Heat-trapping greenhouse gases and an El Nino weather pattern could push global temperatures to record levels in the next five years, a new update by the World Meteorological Organisation has found.
The report, published on Wednesday, notes there is a 70 per cent likelihood annual average global temperature between 2023 and 2027 will exceed 1.5 degrees above pre-industrial levels for at least one year. If temperatures do exceed this threshold, it will be the first time.
The chance of temporarily exceeding 1.5 degrees has risen steadily since 2015, when it was close to zero. For the years between 2017 and 2021, there was a 10 per cent chance of exceedance.
“This report does not mean that we will permanently exceed the 1.5-degree level specified in the Paris Agreement, which refers to long-term warming over many years. However, WMO is sounding the alarm that we will breach the 1.5-degree level on a temporary basis with increasing frequency,” the agency’s secretary-general Professor Petteri Taalas said.
“A warming El Nino is expected to develop in the coming months and this will combine with human-induced climate change to push global temperatures into uncharted territory,” he said. “This will have far-reaching repercussions for health, food security, water management and the environment,” said Taalas.

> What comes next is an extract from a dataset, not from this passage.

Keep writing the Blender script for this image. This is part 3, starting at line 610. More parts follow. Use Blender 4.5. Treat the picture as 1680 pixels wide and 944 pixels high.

Early warning signs that an El Nino is looming lie in warming ocean temperatures. Last month, the world’s ocean surface reached an all-time high of 21.1 degrees, data from National Oceanic and Atmospheric Administration showed.
At least one of the next five years will be the warmest ever, the WMO report notes, exceeding the previous record set in 2016 which resulted in global sea and land temperatures 0.99 degrees warmer than average for the 1951-1980 benchmark. All but one of the 16 hottest years on record have occurred this century.
There is only a 30 per cent chance that the five-year mean will exceed the 1.5 degree threshold, according to the Global Annual to Decadal Climate Update produced by the United Kingdom’s Met Office, the WMO lead centre for such predictions.